Long-range fluctuations of random potential landscape as a mechanism of 1/f noise in hydrogenated amorphous silicon

TL;DR

This paper proposes a microscopic mechanism linking long-range potential fluctuations caused by charged defects to 1/f noise in hydrogenated amorphous silicon, with calculations matching experimental data.

Contribution

It introduces a first-principles calculation method for noise spectrum based on defect-induced potential fluctuations, applicable to amorphous semiconductors.

Findings

Theoretical noise intensity agrees with experimental measurements.

The mechanism is general and applicable to systems with charged defects.

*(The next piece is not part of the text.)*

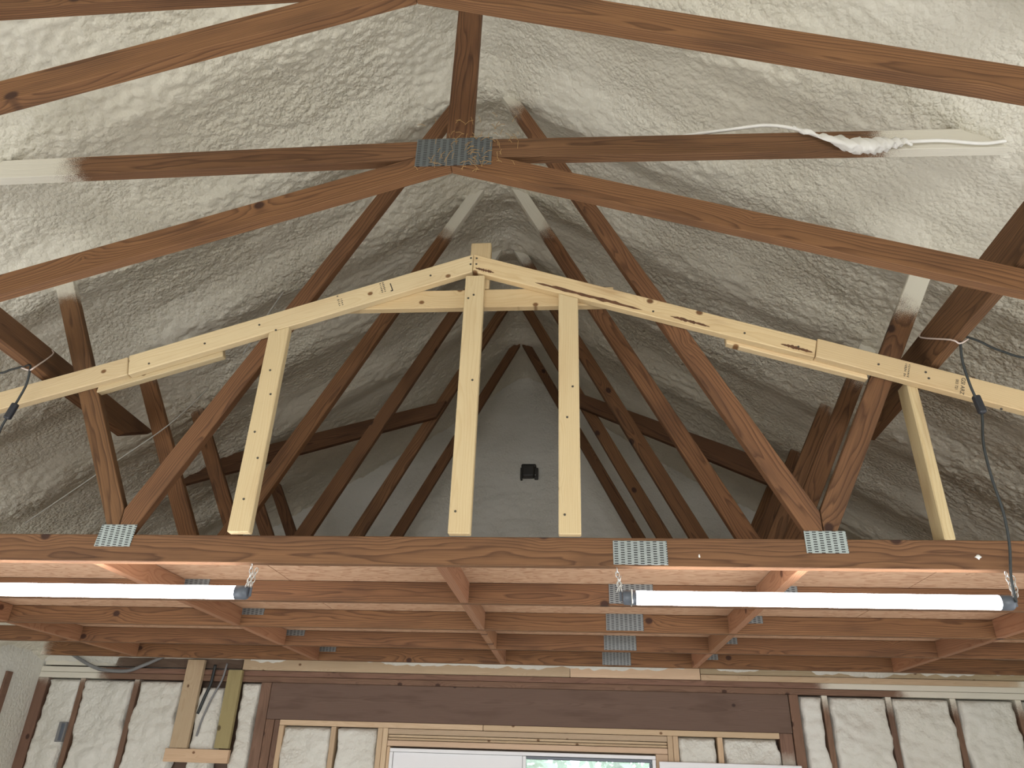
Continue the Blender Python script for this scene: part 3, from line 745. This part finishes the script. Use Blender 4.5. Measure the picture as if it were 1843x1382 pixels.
# cords with inline switches
def switch(c, a, parent):
    bm = bmesh.new(); box_bm(bm, (-0.012, -0.010, -0.032), (0.012, 0.010, 0.032), 0.006)
    return link('inline_switch', finish(bm), 'black_plastic', parent, Matrix.Translation(c) @ Matrix.Rotation(a, 4, 'Y'))
def cordset(name, label, main, tail, sw, ang):
    t = thing(name, label, 'cord', main[-1])
    cable('cord_run', main, 0.0042, 'cord_black', t)
    cable('cord_tail', tail, 0.0038, 'cord_black', t)
    switch(sw, ang, t)
    return t
def fan(pts, ya, yz):
    n = len(pts); return [(x * y / 2.3, y, z * y / 2.3) for (x, z), y in ((p, ya + (yz - ya) * i / (n - 1)) for i, p in enumerate(pts))]
cordset('lamp_cord', 'black lamp cord with inline switch hanging from the right plank',
        fan([(1.326, 1.352), (1.315, 1.278), (1.317, 1.193), (1.323, 1.14), (1.328, 1.081), (1.306, 0.973), (1.302, 0.86), (1.307, 0.752), (1.298, 0.649), (1.276, 0.55), (1.272, 0.480)], 2.19, 2.378),
        fan([(1.326, 1.352), (1.343, 1.374), (1.385, 1.358), (1.447, 1.318), (1.56, 1.285), (1.9, 1.30)], 2.19, 2.19), (1.323 * 0.983, 2.252, 1.111 * 0.983), -0.12)
cordset('lamp_cord', 'black lamp cord with inline switch hanging from the left plank',
        fan([(-2.031, 1.290), (-2.023, 1.231), (-2.031, 1.173), (-2.046, 1.105), (-2.058, 1.05), (-2.06, 0.98), (-2.10, 0.85), (-2.15, 0.66), (-2.185, 0.485)], 2.26, 2.38),
        fan([(-2.031, 1.290), (-2.042, 1.309), (-2.106, 1.291), (-2.18, 1.280), (-2.5, 1.35)], 2.26, 2.26), (-2.040 * 0.996, 2.288, 1.115 * 0.996), 0.22)
# pale ties that hold the cords to the planks
def tie(label, p, mat='tie_white'):
    o = cable('cable_tie', p, 0.0028, mat, None, n=4, seg=6); return setp(o, label, 'tie')
tie('pale tie looped around the left plank', [(-2.115, 2.43, 1.468), (-2.078, 2.425, 1.446), (-2.062, 2.415, 1.420), (-1.983, 2.265, 1.282), (-2.000, 2.262, 1.266), (-2.04, 2.262, 1.28)])
tie('pale tie looped around the right plank', [(1.290, 2.40, 1.462), (1.262, 2.395, 1.455), (1.245, 2.385, 1.425), (1.236, 2.19, 1.298), (1.258, 2.187, 1.282), (1.29, 2.19, 1.30)])

# foam spatter on the loft edge chord and a torn foam scrap on the blocking
def blob(name, c, r, label, sc=(1, 0.5, 1)):
    bm = bmesh.new(); bmesh.ops.create_icosphere(bm, subdivisions=2, radius=r)
    for v in bm.verts:
        v.co = Vector((v.co.x * sc[0], v.co.y * sc[1], v.co.z * sc[2])) * (1 + 0.35 * math.sin(v.co.x * 900 + 2) * math.sin(v.co.z * 700 + 1))
    o = link(name, finish(bm, True), 'foam_clump', None, Matrix.Translation(c)); return setp(o, label, 'foam')
blob('foam_scrap', (0.720, 2.47, ZC + 0.045), 0.016, 'white foam scrap stuck on blocking near the right tube light', (0.5, 0.9, 1.9))
blob('foam_scrap', (1.242, Y1 - 0.001, 0.632), 0.0085, 'white foam crumb on the loft edge chord above the right lamp end', (1.2, 0.4, 0.8))
blob('foam_scrap', (0.395, Y1 - 0.001, 0.628), 0.0045, 'tiny white foam fleck on the loft edge chord beside the middle plate', (0.7, 0.4, 1.3))

# thin wires and the foam-caked cable
o = cable('thin_wire', [(-2.323, 2.90, 0.879), (-2.08, 2.93, 1.12), (-1.841, 2.96, 1.360), (-1.70, 2.975, 1.56)], 0.0028, 'grey_wire'); setp(o, 'thin pale wire slanting across the left loft webs', 'wire')
o = cable('thin_wire', [(-1.60, 3.03, 1.77), (-1.500, 3.03, 2.045), (-1.400, 3.03, 2.262), (-1.39, 3.04, 2.30)], 0.0035, 'grey_wire'); setp(o, 'thin pale wire rising against the foam left of the frame peak', 'wire')
ct = thing('foamed_cable', 'cable caked in white foam draped along the upper right web', 'cable', (0.85, 1.76, 1.69))
ys1 = 1.768
cable('cable', [(0.36, ys1 + 0.03, 1.848), (0.50, ys1 + 0.02, 1.856), (0.62, ys1, 1.850), (0.711, ys1 - 0.006, 1.822), (0.794, ys1 - 0.010, 1.772), (0.86, ys1 - 0.012, 1.742), (0.985, ys1 - 0.012, 1.744), (1.126, ys1 - 0.006, 1.753), (1.248, ys1 - 0.006, 1.735), (1.35, ys1 - 0.006, 1.745), (1.6, ys1 - 0.006, 1.752)], 0.0055, 'foam_clump', ct)
bm = bmesh.new()
path = smoothpath([(0.70, ys1 - 0.006, 1.828), (0.79, ys1 - 0.014, 1.776), (0.85, ys1 - 0.018, 1.737), (0.92, ys1 - 0.018, 1.728), (0.975, ys1 - 0.016, 1.738), (1.04, ys1 - 0.010, 1.748)], 10)
tube_bm(bm, path, lambda u: 0.007 + 0.027 * max(0.0, math.sin(math.pi * min(1, max(0, (u - 0.18) / 0.75)))) ** 0.8, 14, True, 0.6)
for v in bm.verts:
    v.co += Vector((0, -0.004, 0.010)) * math.sin(v.co.x * 210 + v.co.z * 130) * 0.5 + Vector((0, 0, 0.006)) * math.sin(v.co.x * 90 + v.co.y * 300)
link('foam_clump', finish(bm, True), 'foam_clump', ct)

# straw caught on the nail plate of the near scissor truss
bm = bmesh.new()
for i in range(90):
    x = random.gauss(-0.30, 0.075); z = random.choice((random.gauss(1.735, 0.02), random.gauss(1.87, 0.03), random.uniform(1.74, 1.85)))
    x = min(max(x, -0.49), -0.17); a = random.uniform(0, math.pi); L = random.uniform(0.012, 0.034)
    p = Vector((x, 1.776 - 0.004 - random.uniform(0.001, 0.006), z)); q = p + Vector((math.cos(a) * L, -random.uniform(0, 0.006), math.sin(a) * L))
    tube_bm(bm, [p, (p + q) / 2 + Vector((0, -0.003, 0.003)), q], 0.0008, 4)
so = link('straw_wisps', finish(bm), 'straw'); setp(so, 'dry straw wisps caught on the wide nail plate', 'straw', kind='stuff')

# small dark device on the gable foam
cd = thing('wall_camera', 'small dark box fixed high on the foamed gable wall', 'device', (-0.34, 5.36, 2.0))
box('housing', (-0.392, 5.325, 2.008), (-0.300, 5.40, 2.098), 'device_dark', cd, 0.010)
box('hood', (-0.400, 5.335, 2.082), (-0.285, 5.41, 2.112), 'device_dark', cd, 0.012)
box('bracket', (-0.300, 5.35, 1.998), (-0.270, 5.42, 2.085), 'device_dark', cd, 0.006)
box('back_plate', (-0.408, 5.36, 1.995), (-0.392, 5.43, 2.09), 'device_dark', cd, 0.004)
cable('antenna', [(-0.385, 5.33, 2.012), (-0.386, 5.33, 1.99)], 0.003, 'device_dark', cd, 2, 6)
bm = bmesh.new(); bmesh.ops.create_uvsphere(bm, u_segments=8, v_segments=6, radius=0.005)
link('status_lens', finish(bm, True), 'chain_metal', cd, Matrix.Translation((-0.291, 5.345, 2.022)))

# wiring on the wall
o = cable('wall_cable', [(-3.66, 5.40, 0.690), (-3.55, 5.40, 0.635), (-3.44, 5.405, 0.588), (-3.349, 5.41, 0.568), (-3.182, 5.41, 0.566), (-3.07, 5.405, 0.604), (-2.94, 5.40, 0.662), (-2.88, 5.40, 0.69)], 0.012, 'conduit_box'); setp(o, 'dark thick cable sagging over the top plate on the left wall', 'cable')
o = cable('wall_cable', [(-2.545, 5.415, 0.62), (-2.55, 5.415, 0.50), (-2.575, 5.41, 0.40), (-2.60, 5.415, 0.30)], 0.011, 'cord_black'); setp(o, 'black cable dropping between the two short upright cleats', 'cable')
o = cable('wall_cable', [(-2.46, 5.415, 0.63), (-2.475, 5.415, 0.52), (-2.52, 5.41, 0.40), (-2.56, 5.41, 0.26), (-2.575, 5.41, 0.16)], 0.007, 'conduit_box'); setp(o, 'thin grey cable slanting down beside the greenish cleat', 'cable')
eb = thing('outlet_box', 'grey electrical box beside a stud on the left wall', 'box', (-3.56, YW, 0.16))
box('box_body', (-3.585, YW - 0.012, 0.100), (-3.530, YW + 0.04, 0.226), 'conduit_box', eb, 0.003)
box('box_cover', (-3.560, YW - 0.018, 0.108), (-3.536, YW - 0.0125, 0.218), 'cap_grey', eb, 0.002)

# ------------------------------------------------------------------ outdoors seen through the window
g = setp(box('ground_outside', (-12, YW + 0.35, ZF - 0.2), (12, 22, ZF - 0.1), 'grass', bev=0), kind='structure')
def tree(name, x, y, h, label):
    t = thing(name, label, 'tree', (x, y, ZF - 0.1), 'trees outside the window')
    bm = bmesh.new(); tube_bm(bm, smoothpath([(x, y, ZF - 0.1), (x + 0.05, y, ZF + h * 0.3), (x - 0.05, y + 0.1, ZF + h * 0.65)]), lambda u: 0.14 - 0.08 * u, 8)
    link('trunk', finish(bm, True), 'bark', t)
    bm = bmesh.new()
    for i in range(1500):
        u = Vector((random.gauss(0, 1), random.gauss(0, 1), random.gauss(0, 1))).normalized() * random.uniform(0.5, 1.0)
        c = Vector((x + u.x * 1.5, y + u.y * 1.2, ZF + h * 0.62 + u.z * h * 0.36))
        a = Vector((random.gauss(0, 1), random.gauss(0, 1), random.gauss(0, 1))).normalized(); b2 = a.orthogonal().normalized()
        s = random.uniform(0.07, 0.15)
        vs = [bm.verts.new(c + a * s), bm.verts.new(c + b2 * s * 0.5), bm.verts.new(c - a * s), bm.verts.new(c - b2 * s * 0.5)]
        bm.faces.new(vs)
    setp(link('foliage', finish(bm), 'leaf', t), kind='stuff')
tree('leafy_tree', -1.2, 13.5, 4.2, 'green leafy tree outside, in the left of the window pane')
tree('leafy_tree', 1.5, 15.5, 3.8, 'green leafy tree outside, at the right edge of the window pane')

First-principles calculation can predict 1/f noise in amorphous materials.

Abstract

We describe a mechanism, which links the long-range potential fluctuations induced by charged defects to the low frequency resistance noise widely known as 1/f noise. This mechanism is amenable to the first principles microscopic calculation of the noise spectrum, which includes the absolute noise intensity. We have performed such a calculation for the thin films of hydrogenated amorphous silicon (a-Si:H) under the condition that current flows perpendicular to the plane of the films, and found a very good agreement between the theoretical noise intensity and the measured one. The mechanism described is quite general. It should be present in a broad class of systems containing poorly screened charged defects.